Itu disebabkan dia (mereka) sesungguhnya tidak lalai akan adanya situasi yang bisa mendatangkan risiko maut tersebut. Justru atasan para petugas itulah yang mungkin dikenai pasal kelalaian. Begitu terus proses pengusutan dilakukan hingga dari satu jenjang jabatan ke jenjang yang lebih tinggi lagi.
Dalam konteks negligence yang sistemis, tipe contributory negligence menjadi kemungkinan yang sangat relevan untuk didalami, yakni jatuhnya korban diakibatkan kelalaian yang tidak hanya datang dari satu pihak (misalnya petugas yang saat itu berjaga), tapi juga mendapat kontribusi dari pihak-pihak lain yang juga melakukan kelalaian.
Dengan kata lain, contributory negligence ialah istilah untuk gross negligence yang datang dari kealpaan oleh sekian banyak pihak sekaligus. Pihak-pihak dimaksud melalaikan tugas atau tanggung jawab mereka, dalam bentuk kelalaian yang beragam satu sama lain, sehingga situasi berbahaya sesungguhnya semakin dimapankan pihak-pihak di dalam sistem (institusi) tersebut.
Kemungkinan kebakaran dan jatuh korban di LP Kelas 1 Tangerang disebabkan contributory negligence inilah yang perlu diurai secara terstruktur oleh kepolisian. Tentunya dimulai dari level petugas LP selaku pihak di titik terbawah dalam sistem organisasi Kemenkum dan HAM itu sendiri.

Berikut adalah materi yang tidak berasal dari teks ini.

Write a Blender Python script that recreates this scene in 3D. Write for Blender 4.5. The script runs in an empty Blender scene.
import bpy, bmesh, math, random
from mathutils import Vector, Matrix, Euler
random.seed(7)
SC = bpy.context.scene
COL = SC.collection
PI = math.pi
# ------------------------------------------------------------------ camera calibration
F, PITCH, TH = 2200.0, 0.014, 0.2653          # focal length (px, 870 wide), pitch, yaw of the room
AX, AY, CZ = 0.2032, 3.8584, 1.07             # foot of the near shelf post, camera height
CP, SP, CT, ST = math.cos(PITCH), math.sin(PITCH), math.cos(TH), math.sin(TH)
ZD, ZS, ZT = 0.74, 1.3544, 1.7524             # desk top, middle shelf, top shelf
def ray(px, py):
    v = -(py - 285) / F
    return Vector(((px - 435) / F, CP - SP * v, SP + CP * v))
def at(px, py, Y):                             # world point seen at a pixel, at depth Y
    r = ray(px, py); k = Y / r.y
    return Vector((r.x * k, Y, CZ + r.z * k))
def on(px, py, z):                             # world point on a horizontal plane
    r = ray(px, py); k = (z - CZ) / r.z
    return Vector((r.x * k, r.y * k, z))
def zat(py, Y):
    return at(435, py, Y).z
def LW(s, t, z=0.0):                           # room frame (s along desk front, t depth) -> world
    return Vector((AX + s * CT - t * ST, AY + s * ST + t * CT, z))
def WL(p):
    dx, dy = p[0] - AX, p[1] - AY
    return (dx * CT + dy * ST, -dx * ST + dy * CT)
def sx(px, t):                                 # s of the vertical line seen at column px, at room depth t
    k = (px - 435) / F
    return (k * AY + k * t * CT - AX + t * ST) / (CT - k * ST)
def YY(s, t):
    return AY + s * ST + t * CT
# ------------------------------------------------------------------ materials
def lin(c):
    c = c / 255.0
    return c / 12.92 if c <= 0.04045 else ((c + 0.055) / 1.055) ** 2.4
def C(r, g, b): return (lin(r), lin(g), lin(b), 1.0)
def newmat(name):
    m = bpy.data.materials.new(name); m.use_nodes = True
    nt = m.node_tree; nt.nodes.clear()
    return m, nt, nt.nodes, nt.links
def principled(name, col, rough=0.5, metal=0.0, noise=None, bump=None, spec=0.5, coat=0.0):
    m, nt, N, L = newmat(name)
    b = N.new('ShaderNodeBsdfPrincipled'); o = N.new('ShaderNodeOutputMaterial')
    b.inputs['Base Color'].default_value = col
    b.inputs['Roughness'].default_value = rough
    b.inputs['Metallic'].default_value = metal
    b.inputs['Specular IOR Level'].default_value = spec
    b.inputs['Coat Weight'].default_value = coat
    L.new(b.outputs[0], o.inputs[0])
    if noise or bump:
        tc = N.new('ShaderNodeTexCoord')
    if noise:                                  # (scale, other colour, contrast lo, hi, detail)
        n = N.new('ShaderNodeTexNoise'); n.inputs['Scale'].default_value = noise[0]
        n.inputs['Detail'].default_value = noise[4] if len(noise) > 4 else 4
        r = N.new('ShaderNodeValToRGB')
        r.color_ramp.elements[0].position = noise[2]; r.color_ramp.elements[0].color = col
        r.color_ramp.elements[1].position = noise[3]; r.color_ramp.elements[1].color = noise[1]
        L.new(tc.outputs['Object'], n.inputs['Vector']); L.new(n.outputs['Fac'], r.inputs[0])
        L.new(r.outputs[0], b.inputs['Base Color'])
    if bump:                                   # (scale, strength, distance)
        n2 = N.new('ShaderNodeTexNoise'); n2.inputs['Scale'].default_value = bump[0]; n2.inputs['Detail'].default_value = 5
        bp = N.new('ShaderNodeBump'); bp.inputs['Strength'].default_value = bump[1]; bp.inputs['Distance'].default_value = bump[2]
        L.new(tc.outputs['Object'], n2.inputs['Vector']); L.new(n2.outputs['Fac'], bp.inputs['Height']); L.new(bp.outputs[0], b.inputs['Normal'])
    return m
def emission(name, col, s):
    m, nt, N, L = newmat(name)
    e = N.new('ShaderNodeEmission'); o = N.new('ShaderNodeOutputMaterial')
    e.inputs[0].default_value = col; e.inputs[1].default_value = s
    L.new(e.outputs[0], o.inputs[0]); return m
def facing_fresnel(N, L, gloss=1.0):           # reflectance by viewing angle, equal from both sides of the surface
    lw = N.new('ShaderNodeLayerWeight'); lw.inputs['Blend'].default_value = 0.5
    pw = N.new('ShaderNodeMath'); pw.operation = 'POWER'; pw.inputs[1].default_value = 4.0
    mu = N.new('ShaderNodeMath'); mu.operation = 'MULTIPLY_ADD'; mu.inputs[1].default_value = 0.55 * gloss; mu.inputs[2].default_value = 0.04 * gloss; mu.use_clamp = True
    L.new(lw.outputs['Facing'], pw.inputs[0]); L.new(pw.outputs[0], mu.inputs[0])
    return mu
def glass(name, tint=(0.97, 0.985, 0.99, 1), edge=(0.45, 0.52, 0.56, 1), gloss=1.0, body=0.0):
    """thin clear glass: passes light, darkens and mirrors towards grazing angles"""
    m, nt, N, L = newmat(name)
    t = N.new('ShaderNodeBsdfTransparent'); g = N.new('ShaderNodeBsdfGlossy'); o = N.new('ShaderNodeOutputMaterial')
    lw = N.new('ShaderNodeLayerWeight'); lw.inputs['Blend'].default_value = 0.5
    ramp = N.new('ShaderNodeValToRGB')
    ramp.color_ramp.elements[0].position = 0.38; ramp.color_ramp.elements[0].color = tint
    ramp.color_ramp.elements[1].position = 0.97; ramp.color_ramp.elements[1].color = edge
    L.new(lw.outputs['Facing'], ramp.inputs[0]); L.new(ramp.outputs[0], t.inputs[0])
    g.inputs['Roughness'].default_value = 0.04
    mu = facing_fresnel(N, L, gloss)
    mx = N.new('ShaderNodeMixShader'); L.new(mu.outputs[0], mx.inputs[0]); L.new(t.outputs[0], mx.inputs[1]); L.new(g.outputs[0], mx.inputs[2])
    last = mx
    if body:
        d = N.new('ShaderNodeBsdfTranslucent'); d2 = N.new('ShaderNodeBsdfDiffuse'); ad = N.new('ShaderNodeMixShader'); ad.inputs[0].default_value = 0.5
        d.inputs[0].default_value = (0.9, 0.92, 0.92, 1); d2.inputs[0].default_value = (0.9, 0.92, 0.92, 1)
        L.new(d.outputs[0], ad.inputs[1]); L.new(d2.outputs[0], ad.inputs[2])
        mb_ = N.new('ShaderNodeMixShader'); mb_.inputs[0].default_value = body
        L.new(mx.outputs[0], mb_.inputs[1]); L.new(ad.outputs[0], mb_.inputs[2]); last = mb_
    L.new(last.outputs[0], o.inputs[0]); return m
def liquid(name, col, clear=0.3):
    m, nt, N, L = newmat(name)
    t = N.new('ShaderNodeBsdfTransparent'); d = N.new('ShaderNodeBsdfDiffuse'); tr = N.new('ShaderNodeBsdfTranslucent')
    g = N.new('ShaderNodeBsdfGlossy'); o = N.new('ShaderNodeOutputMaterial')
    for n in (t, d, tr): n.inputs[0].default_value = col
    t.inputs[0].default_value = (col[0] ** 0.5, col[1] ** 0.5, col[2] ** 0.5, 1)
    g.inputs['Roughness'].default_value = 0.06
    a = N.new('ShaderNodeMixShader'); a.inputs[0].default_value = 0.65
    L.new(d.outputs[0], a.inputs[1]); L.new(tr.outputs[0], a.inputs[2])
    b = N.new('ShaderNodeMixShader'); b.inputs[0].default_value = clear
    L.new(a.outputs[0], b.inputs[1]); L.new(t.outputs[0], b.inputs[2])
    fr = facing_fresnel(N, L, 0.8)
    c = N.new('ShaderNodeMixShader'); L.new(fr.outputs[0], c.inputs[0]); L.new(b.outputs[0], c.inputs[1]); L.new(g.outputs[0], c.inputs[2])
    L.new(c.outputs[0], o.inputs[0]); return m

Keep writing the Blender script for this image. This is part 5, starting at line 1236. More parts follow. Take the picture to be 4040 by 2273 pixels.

Penjelasan Menteri Hukum dan Hak Asasi Manusia, bahwa tragedi di LP Kelas 1 Tangerang (diduga) bersumber dari instalasi listrik setempat yang tidak dibenahi selama berpuluh-puluh tahun, sudah memberikan indikasi kuat bahwa malapetaka tersebut merupakan contributory negligence. Akibatnya, pertanggungjawaban pidana dan organisasi–bahkan konsekuensi pada level pemerintahan (kabinet)– semestinya dimintakan tidak kepada satu pihak saja (petugas LP) yang saat itu tengah bertugas.